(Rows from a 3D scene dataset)

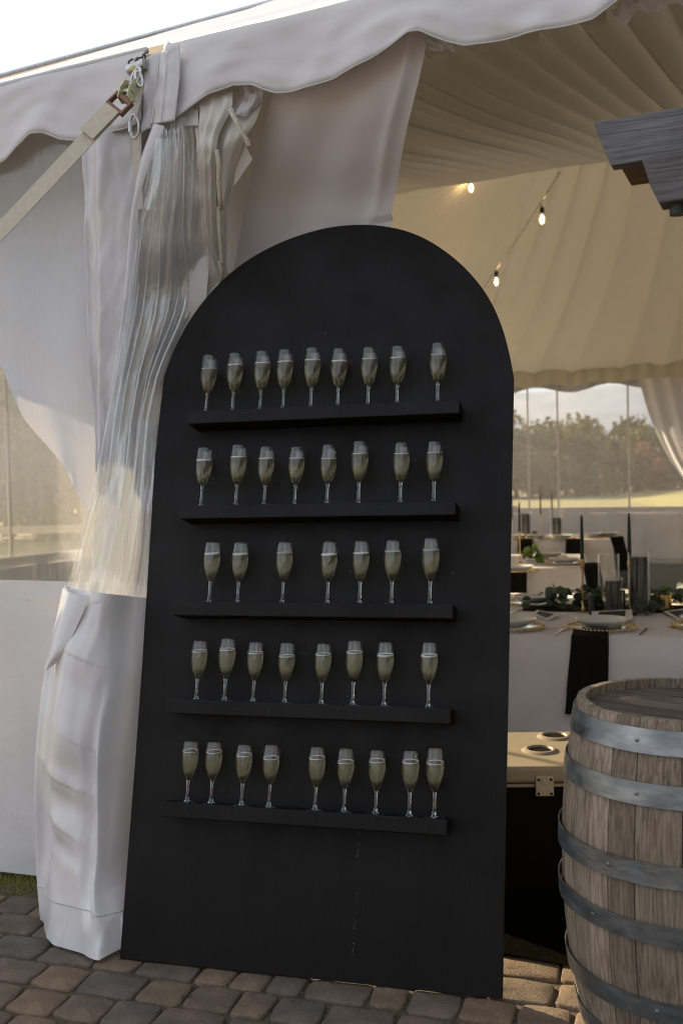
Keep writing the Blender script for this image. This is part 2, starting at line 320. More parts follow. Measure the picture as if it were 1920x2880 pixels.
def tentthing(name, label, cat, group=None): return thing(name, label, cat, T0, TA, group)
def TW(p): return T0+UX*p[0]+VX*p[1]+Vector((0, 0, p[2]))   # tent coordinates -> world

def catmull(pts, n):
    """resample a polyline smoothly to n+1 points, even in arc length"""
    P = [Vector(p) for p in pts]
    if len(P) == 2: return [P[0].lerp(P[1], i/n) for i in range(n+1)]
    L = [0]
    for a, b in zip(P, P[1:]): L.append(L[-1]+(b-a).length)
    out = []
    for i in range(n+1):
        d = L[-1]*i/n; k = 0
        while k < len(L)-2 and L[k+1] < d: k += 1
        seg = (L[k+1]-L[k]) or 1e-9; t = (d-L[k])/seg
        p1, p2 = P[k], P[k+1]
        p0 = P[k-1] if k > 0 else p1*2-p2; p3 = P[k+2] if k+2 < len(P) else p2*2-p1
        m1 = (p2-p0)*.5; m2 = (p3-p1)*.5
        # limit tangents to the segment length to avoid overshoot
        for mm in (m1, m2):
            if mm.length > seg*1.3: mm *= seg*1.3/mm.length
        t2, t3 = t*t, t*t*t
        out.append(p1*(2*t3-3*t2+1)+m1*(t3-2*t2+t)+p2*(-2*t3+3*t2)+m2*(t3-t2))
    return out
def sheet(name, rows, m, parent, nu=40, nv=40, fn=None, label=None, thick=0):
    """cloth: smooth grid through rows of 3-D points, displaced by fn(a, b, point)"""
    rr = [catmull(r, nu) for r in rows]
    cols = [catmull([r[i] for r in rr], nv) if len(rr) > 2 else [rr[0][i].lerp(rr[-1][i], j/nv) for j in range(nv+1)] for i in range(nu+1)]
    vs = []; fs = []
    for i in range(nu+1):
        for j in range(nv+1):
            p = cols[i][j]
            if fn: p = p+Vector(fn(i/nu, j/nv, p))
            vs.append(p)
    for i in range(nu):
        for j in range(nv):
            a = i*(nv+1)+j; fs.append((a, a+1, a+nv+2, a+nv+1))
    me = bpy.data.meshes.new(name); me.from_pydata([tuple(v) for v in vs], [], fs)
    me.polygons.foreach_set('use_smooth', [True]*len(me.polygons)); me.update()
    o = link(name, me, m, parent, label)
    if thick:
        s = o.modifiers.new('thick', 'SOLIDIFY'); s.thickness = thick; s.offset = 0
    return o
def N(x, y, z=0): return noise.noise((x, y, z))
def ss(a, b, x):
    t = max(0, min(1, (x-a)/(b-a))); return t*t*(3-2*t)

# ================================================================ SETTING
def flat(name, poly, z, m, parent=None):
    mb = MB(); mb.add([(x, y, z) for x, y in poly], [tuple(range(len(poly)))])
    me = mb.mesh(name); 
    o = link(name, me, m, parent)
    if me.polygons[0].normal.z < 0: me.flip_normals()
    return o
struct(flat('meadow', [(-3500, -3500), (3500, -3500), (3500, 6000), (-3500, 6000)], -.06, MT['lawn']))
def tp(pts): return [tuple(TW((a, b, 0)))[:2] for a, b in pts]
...
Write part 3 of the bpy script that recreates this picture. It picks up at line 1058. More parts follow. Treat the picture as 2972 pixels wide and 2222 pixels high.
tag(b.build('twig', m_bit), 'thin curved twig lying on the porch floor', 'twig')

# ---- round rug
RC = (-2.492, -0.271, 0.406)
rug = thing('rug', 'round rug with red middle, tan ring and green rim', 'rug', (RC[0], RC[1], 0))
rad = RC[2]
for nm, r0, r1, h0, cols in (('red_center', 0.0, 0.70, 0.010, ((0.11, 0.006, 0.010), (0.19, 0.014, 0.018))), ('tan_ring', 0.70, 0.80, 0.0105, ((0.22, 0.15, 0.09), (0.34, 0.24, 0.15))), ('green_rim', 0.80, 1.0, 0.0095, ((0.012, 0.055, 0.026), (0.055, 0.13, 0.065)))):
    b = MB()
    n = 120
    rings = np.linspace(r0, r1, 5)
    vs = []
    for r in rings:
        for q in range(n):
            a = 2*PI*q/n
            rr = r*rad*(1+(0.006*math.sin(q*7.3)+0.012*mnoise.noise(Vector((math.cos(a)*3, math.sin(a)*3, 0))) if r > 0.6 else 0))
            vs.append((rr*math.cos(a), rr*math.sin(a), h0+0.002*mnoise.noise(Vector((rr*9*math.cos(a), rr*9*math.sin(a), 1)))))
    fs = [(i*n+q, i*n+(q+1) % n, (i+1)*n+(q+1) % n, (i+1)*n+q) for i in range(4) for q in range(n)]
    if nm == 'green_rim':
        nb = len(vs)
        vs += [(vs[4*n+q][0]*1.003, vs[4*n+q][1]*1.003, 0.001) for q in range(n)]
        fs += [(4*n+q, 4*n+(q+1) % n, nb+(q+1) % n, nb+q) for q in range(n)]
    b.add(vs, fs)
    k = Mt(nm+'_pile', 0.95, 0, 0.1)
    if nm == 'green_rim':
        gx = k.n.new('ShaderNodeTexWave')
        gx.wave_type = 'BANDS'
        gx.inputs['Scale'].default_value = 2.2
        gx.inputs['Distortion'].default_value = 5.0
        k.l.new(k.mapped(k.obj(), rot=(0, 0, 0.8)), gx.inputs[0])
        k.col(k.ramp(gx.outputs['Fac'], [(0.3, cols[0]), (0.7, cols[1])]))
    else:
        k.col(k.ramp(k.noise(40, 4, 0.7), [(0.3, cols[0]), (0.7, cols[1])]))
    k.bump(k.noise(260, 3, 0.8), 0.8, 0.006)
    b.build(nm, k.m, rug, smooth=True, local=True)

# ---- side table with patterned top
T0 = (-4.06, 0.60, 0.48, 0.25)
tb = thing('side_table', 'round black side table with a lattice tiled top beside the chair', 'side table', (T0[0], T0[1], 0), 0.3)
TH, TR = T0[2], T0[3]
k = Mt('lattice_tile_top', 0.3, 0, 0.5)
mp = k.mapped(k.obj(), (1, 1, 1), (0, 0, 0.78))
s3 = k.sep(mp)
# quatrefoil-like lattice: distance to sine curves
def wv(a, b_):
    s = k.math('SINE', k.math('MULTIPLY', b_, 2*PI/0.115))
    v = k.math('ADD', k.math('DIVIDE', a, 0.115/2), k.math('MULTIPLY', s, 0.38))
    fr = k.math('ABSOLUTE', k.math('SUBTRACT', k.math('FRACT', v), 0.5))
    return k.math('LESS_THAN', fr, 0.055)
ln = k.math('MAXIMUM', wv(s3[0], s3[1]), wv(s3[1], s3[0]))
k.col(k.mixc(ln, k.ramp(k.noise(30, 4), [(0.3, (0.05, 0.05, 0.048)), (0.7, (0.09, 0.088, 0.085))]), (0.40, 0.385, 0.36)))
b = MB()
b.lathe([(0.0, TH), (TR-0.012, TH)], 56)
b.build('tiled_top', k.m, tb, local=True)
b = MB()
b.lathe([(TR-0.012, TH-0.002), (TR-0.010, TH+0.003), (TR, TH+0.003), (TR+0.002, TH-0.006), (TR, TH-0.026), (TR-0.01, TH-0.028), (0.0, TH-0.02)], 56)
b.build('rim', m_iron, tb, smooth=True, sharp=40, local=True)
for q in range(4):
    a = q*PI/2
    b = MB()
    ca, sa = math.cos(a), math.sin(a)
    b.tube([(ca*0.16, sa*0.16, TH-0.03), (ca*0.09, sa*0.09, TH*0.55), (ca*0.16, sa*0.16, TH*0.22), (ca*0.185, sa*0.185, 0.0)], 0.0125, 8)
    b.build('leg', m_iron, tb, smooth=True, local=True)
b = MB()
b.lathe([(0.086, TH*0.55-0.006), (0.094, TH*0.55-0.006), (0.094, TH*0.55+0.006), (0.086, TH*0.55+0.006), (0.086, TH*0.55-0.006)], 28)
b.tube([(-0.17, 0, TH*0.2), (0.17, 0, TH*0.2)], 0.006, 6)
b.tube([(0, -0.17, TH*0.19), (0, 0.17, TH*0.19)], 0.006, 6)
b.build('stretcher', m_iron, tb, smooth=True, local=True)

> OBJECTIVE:
Exact duplication is required for the lines above, from the line that contains "Keep writing the" to the line that contains "def TW(p): return", inclusive; omit all others.

> TASK OUTPUT:
Keep writing the Blender script for this image. This is part 2, starting at line 320. More parts follow. Measure the picture as if it were 1920x2880 pixels.
def tentthing(name, label, cat, group=None): return thing(name, label, cat, T0, TA, group)
def TW(p): return T0+UX*p[0]+VX*p[1]+Vector((0, 0, p[2]))   # tent coordinates -> world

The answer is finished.